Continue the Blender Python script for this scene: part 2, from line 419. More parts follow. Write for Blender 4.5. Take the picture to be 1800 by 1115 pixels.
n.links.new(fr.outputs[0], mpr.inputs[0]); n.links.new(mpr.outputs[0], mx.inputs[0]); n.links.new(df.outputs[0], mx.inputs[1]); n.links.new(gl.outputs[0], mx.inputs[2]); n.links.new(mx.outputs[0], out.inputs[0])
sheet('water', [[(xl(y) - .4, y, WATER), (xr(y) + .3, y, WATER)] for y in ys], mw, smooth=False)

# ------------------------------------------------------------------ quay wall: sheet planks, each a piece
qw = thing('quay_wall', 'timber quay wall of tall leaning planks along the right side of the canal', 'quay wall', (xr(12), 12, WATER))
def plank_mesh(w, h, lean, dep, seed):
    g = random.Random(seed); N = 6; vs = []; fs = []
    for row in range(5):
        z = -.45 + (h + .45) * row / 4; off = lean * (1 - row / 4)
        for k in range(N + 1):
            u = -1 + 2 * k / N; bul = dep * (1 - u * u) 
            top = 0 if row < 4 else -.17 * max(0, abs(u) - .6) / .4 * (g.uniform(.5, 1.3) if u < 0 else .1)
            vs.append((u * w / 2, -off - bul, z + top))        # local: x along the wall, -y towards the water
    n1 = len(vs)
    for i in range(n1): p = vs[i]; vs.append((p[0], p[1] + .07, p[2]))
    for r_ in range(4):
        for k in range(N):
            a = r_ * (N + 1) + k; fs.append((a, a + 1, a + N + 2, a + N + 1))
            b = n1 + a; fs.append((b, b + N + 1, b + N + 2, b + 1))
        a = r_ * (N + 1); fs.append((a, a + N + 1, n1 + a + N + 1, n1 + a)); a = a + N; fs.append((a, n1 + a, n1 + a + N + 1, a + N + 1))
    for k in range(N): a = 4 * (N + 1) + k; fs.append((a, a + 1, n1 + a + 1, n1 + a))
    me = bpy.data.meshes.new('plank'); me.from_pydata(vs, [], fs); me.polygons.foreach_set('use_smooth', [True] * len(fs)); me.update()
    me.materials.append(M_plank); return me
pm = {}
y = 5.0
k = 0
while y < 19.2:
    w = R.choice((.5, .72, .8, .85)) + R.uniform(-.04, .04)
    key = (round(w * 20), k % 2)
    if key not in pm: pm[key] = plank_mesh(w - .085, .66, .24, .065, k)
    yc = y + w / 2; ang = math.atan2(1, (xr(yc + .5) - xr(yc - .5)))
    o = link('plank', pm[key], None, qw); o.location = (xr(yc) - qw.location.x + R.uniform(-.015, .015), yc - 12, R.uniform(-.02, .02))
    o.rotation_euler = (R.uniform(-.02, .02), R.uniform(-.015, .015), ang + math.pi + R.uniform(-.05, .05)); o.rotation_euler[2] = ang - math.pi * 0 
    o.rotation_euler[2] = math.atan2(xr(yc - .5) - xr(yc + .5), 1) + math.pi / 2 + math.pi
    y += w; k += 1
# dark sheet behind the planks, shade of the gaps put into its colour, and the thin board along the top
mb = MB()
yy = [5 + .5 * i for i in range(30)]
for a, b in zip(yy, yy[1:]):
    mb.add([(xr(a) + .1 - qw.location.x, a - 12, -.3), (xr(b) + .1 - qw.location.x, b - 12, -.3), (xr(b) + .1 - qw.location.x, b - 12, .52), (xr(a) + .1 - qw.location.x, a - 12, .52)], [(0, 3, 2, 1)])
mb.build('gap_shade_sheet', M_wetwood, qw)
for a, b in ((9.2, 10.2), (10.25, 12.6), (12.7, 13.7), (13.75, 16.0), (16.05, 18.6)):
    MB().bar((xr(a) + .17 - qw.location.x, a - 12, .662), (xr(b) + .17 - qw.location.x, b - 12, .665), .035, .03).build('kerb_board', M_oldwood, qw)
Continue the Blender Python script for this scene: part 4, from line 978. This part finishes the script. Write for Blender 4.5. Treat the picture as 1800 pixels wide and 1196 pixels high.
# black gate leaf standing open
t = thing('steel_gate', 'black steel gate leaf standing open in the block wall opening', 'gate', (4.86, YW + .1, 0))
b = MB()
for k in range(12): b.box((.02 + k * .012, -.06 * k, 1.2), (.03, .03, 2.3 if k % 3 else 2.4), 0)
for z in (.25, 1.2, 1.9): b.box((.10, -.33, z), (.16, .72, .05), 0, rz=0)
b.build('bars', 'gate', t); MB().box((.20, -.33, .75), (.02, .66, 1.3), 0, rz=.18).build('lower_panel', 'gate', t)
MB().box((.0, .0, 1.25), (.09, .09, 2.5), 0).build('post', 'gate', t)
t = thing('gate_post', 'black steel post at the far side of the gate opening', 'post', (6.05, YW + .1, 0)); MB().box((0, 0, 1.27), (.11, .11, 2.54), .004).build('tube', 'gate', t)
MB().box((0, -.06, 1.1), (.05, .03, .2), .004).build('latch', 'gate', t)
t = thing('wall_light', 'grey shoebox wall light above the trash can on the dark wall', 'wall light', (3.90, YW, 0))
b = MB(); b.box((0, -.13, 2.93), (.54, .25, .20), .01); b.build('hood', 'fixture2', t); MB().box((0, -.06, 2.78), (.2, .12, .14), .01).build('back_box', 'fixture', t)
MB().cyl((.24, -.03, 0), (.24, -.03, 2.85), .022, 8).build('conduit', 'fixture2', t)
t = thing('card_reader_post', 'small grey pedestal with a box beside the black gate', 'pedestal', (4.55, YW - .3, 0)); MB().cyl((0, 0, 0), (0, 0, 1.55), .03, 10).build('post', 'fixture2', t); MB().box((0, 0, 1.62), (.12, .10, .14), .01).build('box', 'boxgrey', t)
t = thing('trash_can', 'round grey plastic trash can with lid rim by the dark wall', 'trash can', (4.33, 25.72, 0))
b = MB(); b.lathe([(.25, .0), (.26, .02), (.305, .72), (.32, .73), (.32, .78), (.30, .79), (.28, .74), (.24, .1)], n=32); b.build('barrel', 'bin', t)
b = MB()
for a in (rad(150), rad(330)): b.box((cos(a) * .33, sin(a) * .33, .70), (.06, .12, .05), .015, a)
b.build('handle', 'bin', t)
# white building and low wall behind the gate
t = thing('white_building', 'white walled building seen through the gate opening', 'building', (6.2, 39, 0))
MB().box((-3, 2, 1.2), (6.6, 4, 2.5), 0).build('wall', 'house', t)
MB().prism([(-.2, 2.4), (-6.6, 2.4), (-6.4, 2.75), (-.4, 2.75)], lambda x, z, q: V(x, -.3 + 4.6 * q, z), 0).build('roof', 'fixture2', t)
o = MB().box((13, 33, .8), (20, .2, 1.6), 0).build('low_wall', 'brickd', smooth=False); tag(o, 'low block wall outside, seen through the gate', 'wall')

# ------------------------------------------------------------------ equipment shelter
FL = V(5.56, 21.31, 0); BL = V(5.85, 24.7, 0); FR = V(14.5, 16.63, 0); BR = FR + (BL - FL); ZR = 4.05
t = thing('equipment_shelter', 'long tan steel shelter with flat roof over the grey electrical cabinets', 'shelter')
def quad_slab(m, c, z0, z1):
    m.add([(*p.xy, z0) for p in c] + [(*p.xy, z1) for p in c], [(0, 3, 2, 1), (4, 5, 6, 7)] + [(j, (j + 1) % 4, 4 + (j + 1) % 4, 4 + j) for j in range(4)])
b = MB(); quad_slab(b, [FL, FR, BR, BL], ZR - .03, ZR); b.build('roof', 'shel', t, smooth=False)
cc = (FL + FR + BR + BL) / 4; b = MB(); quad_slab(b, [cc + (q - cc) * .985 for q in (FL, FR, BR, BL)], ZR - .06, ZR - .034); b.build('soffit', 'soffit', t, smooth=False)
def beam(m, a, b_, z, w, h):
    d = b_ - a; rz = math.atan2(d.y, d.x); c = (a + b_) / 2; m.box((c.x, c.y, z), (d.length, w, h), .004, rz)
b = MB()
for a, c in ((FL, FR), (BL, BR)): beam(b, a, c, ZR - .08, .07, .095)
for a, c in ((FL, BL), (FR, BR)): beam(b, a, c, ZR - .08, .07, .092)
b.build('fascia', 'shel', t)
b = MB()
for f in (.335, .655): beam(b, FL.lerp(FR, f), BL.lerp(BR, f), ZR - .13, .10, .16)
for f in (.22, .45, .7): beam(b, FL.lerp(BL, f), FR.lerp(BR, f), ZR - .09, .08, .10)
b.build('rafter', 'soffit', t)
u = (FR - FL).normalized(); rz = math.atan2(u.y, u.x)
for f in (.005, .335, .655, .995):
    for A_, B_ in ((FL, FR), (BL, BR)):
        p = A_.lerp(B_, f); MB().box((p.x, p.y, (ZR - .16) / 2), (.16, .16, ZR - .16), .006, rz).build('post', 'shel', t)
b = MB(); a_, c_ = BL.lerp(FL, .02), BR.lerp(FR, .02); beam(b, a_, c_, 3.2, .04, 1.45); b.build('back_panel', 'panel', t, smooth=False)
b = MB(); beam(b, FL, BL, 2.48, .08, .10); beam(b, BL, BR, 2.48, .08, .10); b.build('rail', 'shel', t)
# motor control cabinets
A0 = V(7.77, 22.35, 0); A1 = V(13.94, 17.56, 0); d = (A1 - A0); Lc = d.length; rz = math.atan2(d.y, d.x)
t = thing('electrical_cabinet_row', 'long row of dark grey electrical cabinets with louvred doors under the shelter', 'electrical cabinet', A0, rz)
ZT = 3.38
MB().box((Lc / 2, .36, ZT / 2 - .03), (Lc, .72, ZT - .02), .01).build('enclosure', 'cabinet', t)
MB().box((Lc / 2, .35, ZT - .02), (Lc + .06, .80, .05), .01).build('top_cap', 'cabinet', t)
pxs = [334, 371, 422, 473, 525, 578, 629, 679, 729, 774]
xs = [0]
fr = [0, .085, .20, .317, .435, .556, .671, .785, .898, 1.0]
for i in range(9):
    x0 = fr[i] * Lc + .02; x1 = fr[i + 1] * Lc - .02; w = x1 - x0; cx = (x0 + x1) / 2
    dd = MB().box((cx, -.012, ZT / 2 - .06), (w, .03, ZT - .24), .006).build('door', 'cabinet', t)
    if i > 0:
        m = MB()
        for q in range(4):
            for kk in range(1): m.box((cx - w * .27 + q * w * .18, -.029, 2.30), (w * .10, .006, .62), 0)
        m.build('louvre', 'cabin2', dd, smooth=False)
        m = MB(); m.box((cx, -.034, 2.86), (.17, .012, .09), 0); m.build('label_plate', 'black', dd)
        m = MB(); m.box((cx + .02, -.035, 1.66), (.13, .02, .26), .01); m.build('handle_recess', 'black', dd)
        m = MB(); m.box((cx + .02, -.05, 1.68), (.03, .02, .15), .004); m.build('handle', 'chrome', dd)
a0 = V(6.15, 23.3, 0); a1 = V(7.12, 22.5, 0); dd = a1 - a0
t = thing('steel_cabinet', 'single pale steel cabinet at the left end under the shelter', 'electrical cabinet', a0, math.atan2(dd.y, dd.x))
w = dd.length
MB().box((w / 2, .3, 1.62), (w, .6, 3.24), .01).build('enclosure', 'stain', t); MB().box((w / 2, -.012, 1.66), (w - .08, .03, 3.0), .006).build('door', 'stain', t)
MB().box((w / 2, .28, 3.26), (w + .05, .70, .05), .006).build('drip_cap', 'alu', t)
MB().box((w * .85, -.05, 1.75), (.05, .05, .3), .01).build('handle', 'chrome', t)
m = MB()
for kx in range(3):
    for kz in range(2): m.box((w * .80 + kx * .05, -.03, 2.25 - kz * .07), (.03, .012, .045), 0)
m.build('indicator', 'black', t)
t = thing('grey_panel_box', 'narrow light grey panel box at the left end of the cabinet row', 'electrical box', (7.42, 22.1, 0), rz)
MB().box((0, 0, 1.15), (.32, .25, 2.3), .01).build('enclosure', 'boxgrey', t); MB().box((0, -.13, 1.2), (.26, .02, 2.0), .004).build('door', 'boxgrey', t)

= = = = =

Required work
Exact reproduction is required: output the lines from the start of the entries above through the line with "sheet('water', [[(xl(y) - .4, y, WATER), (xr(y)".

Result for this exercise
Continue the Blender Python script for this scene: part 2, from line 419. More parts follow. Write for Blender 4.5. Take the picture to be 1800 by 1115 pixels.
n.links.new(fr.outputs[0], mpr.inputs[0]); n.links.new(mpr.outputs[0], mx.inputs[0]); n.links.new(df.outputs[0], mx.inputs[1]); n.links.new(gl.outputs[0], mx.inputs[2]); n.links.new(mx.outputs[0], out.inputs[0])
sheet('water', [[(xl(y) - .4, y, WATER), (xr(y) + .3, y, WATER)] for y in ys], mw, smooth=False)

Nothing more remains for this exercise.